**Instruction**
List every line in this data where the string "picture" occurs.
#### Data shown
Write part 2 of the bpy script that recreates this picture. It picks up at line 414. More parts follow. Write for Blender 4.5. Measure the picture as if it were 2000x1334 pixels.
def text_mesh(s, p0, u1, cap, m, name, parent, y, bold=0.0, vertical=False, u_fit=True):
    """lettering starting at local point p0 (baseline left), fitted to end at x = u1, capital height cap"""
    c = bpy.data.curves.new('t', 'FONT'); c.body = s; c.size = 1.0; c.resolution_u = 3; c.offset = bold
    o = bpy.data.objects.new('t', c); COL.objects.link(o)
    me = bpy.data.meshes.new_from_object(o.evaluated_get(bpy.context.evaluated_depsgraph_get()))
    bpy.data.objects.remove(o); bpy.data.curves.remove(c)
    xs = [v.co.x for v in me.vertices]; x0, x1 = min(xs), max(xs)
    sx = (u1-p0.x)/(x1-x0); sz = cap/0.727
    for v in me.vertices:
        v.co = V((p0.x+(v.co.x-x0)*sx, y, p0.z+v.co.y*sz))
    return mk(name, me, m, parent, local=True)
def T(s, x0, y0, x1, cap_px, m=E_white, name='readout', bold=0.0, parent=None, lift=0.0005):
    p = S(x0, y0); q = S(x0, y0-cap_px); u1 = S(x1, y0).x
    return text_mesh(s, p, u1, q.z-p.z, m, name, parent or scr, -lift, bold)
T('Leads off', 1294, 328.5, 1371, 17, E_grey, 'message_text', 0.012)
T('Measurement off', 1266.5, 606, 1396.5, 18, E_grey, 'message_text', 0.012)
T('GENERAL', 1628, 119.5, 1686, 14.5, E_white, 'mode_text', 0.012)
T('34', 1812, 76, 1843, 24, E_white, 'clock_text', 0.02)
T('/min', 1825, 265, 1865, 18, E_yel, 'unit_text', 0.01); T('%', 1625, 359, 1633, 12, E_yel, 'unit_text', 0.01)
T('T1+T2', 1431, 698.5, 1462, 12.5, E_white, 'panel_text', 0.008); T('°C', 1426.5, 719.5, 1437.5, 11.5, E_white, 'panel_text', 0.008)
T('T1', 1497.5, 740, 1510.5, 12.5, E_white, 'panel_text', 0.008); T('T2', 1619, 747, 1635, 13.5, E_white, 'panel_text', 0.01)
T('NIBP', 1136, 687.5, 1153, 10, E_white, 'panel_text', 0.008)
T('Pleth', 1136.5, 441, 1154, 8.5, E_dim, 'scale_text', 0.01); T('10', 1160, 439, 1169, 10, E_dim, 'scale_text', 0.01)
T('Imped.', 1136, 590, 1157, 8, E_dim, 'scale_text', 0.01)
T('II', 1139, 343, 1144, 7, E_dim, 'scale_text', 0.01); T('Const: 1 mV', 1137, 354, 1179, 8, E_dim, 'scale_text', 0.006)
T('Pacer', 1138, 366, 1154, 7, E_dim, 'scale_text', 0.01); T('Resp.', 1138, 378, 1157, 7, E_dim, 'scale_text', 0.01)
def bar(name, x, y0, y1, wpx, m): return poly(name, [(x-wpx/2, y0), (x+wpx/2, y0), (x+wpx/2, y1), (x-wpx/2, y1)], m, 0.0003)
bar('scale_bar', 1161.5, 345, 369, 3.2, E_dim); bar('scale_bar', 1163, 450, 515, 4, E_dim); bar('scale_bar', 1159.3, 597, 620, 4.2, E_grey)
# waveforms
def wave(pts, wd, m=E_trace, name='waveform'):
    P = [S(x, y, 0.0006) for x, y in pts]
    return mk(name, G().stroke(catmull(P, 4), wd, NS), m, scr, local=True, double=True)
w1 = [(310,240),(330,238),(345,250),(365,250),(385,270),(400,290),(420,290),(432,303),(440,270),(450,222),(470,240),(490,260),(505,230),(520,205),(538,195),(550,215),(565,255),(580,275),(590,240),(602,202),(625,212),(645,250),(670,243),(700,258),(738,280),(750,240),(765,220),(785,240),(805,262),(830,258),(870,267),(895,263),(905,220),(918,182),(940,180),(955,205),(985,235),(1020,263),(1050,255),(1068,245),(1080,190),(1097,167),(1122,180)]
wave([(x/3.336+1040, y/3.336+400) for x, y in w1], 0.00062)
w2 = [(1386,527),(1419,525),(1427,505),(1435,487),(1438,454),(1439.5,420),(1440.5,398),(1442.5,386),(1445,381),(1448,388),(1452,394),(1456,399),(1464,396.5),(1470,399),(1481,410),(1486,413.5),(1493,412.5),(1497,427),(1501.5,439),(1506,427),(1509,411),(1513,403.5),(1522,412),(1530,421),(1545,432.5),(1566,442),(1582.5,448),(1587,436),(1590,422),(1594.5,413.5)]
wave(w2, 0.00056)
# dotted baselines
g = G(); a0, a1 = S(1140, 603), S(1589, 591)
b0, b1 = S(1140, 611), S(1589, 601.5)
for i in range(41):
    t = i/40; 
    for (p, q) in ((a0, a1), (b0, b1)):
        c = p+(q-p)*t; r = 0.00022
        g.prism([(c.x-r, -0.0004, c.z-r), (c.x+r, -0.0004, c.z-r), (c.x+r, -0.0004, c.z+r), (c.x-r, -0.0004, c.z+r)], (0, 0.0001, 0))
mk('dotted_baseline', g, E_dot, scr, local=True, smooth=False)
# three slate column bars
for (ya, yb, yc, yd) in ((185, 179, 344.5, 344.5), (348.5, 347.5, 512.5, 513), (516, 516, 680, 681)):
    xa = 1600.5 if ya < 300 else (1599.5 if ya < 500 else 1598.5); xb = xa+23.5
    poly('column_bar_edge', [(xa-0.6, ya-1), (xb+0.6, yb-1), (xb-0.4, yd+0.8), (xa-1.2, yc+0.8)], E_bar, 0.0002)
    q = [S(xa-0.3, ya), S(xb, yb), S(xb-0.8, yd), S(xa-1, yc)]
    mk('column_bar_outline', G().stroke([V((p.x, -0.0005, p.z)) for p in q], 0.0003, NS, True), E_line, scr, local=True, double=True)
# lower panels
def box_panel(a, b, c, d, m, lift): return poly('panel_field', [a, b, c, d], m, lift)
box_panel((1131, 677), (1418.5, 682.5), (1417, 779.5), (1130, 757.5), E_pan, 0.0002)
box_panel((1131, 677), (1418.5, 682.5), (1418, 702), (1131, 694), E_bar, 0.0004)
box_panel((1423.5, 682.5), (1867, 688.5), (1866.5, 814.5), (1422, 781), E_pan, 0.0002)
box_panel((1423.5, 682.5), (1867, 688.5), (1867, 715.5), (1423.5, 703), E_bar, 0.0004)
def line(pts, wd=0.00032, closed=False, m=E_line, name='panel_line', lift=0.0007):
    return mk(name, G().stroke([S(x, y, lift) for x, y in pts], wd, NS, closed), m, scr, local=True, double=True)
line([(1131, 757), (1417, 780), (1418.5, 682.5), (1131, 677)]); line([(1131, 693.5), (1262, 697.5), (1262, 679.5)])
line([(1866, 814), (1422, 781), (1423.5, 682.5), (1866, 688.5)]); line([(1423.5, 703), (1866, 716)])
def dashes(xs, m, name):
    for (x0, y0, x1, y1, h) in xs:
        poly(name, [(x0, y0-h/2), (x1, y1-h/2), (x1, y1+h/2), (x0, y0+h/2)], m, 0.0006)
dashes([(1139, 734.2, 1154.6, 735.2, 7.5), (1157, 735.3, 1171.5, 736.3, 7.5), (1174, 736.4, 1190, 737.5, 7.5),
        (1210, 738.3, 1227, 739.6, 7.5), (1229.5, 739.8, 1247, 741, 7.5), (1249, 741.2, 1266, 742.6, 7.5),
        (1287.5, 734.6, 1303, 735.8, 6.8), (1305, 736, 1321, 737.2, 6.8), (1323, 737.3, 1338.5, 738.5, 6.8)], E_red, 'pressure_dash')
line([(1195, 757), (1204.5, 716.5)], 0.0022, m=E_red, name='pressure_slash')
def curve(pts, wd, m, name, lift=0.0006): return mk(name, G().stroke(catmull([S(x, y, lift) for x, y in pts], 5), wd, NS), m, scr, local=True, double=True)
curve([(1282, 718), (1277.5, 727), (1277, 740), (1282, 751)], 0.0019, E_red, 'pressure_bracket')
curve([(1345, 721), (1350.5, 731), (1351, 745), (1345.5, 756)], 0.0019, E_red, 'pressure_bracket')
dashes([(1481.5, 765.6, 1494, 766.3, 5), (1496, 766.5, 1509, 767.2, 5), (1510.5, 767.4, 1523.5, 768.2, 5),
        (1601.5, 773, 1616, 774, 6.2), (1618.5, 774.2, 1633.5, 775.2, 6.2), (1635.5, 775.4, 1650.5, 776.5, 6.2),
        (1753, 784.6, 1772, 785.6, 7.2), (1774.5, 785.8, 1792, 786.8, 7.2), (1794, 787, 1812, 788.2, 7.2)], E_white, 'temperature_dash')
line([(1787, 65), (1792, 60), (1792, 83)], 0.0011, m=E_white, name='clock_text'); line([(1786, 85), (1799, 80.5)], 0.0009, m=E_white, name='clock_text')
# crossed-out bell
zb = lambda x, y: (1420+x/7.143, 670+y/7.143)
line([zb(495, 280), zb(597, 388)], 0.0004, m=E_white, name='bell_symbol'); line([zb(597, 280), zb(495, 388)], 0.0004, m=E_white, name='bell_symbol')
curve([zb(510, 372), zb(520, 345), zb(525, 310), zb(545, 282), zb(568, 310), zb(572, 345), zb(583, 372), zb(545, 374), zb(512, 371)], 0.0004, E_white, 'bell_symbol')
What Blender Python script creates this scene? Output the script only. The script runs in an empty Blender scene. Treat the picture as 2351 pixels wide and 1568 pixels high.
########
**Written response**
Write part 2 of the bpy script that recreates this picture. It picks up at line 414. More parts follow. Write for Blender 4.5. Measure the picture as if it were 2000x1334 pixels.
What Blender Python script creates this scene? Output the script only. The script runs in an empty Blender scene. Treat the picture as 2351 pixels wide and 1568 pixels high.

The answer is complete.